McConnell rejects calling Mulvaney, Bolton for impeachment trial
WASHINGTON (NYTIMES) – Senator Mitch McConnell, the Republican leader, on Tuesday (Dec 17) rejected demands by Democrats to call four White House officials as witnesses during President Donald Trump’s impeachment trial in the Senate.
On the eve of a House vote Wednesday that is all but certain to result in Trump’s impeachment on two charges, McConnell said he would not agree to call the witnesses – all of whom have firsthand knowledge of Trump’s dealings with Ukraine – including Mick Mulvaney, the White House chief of staff, and John Bolton, the former national security adviser. The White House blocked them from appearing during the House impeachment inquiry.
Senator Chuck Schumer, the minority leader, had insisted in a letter to McConnell that they must be heard from.
But in remarks on the Senate floor Tuesday morning, McConnell said there was no reason for the Senate to hear from officials who might bolster Democrats’ case against the president.

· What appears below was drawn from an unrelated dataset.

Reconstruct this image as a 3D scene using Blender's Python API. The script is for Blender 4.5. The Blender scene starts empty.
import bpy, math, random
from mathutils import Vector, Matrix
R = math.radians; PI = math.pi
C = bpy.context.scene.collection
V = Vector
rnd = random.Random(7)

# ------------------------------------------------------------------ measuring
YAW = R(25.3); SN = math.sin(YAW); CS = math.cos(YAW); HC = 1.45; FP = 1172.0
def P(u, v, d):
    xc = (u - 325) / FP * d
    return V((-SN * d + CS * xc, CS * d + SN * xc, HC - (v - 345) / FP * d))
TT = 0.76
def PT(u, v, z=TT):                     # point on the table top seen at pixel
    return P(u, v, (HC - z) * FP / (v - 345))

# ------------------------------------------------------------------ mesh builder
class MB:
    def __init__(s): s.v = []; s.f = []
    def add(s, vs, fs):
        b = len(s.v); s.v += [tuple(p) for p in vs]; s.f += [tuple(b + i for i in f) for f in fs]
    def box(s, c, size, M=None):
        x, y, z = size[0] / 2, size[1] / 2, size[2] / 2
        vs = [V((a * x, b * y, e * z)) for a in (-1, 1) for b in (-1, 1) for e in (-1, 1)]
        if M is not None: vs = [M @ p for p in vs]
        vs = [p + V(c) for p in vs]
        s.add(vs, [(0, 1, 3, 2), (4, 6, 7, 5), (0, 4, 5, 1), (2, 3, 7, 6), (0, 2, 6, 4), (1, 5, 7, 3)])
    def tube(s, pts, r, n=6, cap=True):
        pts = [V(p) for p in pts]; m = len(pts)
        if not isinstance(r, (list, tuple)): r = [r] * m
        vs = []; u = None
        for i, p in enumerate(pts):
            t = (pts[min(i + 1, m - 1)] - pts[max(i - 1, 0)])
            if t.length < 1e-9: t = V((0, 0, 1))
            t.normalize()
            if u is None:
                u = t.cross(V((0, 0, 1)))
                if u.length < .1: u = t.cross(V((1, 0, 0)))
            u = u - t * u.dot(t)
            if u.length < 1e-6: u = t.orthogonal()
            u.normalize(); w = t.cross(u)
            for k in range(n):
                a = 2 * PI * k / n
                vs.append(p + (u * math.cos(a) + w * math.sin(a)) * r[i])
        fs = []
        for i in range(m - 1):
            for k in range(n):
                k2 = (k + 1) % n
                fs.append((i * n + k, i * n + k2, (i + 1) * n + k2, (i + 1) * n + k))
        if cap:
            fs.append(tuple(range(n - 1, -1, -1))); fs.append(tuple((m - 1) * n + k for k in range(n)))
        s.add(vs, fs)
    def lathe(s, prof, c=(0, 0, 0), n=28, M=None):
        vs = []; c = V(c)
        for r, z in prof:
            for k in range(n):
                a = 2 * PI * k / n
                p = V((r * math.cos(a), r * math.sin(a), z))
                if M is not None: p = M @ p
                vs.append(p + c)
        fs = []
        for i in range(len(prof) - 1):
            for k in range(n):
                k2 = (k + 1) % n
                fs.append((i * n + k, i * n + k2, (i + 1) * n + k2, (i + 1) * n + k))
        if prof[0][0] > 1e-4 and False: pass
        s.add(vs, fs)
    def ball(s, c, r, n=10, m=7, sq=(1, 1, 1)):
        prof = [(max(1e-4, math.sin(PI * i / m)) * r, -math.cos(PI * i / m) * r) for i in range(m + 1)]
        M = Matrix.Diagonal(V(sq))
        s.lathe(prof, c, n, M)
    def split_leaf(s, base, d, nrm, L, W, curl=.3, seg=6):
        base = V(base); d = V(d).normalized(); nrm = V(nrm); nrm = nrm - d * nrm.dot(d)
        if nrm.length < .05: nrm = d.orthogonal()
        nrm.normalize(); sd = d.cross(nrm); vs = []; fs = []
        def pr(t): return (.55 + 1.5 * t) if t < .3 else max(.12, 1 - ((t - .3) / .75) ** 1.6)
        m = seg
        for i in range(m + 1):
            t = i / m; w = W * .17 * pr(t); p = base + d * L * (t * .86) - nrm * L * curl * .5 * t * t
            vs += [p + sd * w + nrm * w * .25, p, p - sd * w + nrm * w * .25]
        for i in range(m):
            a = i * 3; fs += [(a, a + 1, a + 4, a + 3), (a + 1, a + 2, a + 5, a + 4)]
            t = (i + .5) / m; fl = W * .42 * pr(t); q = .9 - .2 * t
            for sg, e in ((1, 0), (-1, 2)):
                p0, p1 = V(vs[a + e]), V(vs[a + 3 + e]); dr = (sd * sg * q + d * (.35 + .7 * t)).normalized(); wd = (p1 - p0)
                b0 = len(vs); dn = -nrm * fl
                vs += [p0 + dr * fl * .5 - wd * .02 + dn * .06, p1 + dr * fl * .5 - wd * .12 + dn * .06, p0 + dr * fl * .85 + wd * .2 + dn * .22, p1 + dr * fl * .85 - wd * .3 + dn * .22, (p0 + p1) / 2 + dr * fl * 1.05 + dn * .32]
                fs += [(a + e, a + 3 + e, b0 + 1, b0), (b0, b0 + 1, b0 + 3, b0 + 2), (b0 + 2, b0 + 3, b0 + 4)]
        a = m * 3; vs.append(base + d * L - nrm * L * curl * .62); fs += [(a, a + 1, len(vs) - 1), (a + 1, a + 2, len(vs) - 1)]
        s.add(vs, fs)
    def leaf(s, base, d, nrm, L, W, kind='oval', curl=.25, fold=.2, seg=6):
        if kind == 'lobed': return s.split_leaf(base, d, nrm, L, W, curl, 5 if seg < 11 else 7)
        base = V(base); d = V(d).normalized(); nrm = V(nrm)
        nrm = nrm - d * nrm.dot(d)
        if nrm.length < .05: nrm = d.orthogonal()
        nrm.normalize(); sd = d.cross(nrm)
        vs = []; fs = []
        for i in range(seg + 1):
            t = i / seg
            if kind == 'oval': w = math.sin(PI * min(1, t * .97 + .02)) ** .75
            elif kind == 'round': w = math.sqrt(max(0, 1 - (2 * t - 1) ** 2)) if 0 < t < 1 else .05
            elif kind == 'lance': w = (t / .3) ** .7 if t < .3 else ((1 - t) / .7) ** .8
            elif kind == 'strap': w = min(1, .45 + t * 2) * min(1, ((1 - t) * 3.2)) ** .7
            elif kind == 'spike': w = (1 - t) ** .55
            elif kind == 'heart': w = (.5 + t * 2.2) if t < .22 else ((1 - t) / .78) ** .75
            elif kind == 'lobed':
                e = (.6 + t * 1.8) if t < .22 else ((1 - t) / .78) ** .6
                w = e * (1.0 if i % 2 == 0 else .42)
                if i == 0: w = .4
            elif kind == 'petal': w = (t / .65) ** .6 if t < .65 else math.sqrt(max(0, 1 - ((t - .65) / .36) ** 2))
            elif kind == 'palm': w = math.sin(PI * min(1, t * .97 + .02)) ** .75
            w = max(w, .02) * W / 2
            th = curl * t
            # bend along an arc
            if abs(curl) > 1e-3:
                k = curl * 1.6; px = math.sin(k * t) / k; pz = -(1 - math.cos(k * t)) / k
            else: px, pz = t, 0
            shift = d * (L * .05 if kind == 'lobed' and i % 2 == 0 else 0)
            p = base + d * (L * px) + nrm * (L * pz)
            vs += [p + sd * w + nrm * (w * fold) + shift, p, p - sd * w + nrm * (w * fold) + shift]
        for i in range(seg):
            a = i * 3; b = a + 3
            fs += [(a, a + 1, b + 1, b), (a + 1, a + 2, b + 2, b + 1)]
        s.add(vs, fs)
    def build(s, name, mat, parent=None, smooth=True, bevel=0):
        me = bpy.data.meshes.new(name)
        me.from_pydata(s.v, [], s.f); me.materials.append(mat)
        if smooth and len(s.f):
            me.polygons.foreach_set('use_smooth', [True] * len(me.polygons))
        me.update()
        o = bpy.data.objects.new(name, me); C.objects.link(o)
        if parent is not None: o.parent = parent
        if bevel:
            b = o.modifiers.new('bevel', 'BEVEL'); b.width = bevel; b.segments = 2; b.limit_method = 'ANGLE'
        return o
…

“It is not the Senate’s job to leap into the breach and search desperately for ways to “get to ‘guilty,'” McConnell said. “That would hardly be impartial justice.”
“If House Democrats’ case is this deficient, this thin, the answer is not for the judge and jury to cure it here in the Senate,” he added. “The answer is that the House should not impeach on this basis in the first place.”